My state senator, a former English teach, took the Colorado TCAP (no child left behind equiv tests) and said they were pretty difficult. She was one of the few senators who too them and actually passed.
So, do we all need to know all those facts, or should school really teach:
1) The really important stuff everyone needs to know (i.e. how to balance a check book, where babies come from/how NOT to get pregnant)
2) How to take responsibility for yourself by working with deadlines and having to do stuff you don't already know how to do in an environment where the consequences are just a bad grade rather than getting fired and leeching off the rest of us via wellfare.

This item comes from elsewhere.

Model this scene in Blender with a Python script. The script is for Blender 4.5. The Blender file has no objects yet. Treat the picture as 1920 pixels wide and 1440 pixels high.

3) An as-broad-as-possible understanding of the world that helps students find things they're good at and passionate about so they can figure out how to make a living when they graduate.
There are a lot of "simple facts" out there, the vast majority of which are useful only to a very few of us. Example: Quadratic Equation. I remember thinking it was really cool in high school math (why yes, I am a nerd), but a few decades later I'm not sure I could even give a proper definition of it because, as a programmer and systems administrator, I haven't used it since college. Of course, it's horribly useful to some subset of scientists and engineers out there, and we should still teach it to help those kids who will go into a field that uses it figure out that they want to do so. But a program that simply ensures that everyone in America has memorized how to solve the quadratic equation really isn't very useful. In fact, if said system fails to do 1, 2 and/or 3 above, it's quite counter-productive.
I'm really glad you know all of your 'simple facts'. I'm sure they help you be a very productive member of society, and I probably indirectly benefit for your fact-based labor. But if everyone knew all the things you know (and didn't know all the things you don't know), I'm pretty sure society would collapse. The power of our economy is it's diversity. Need something done? There's probably someone out there who specializes in doing just that. We loose that if we shove everyone into the same box, especially a box arbitrarily created by a bunch of test-makers who's campaign contributions helped keep Bush in office. (yes, there are only two companies who make the federally-mandated standardized tests for the entire country, and those tests make up a not-insignificant portion of my state's education budget.)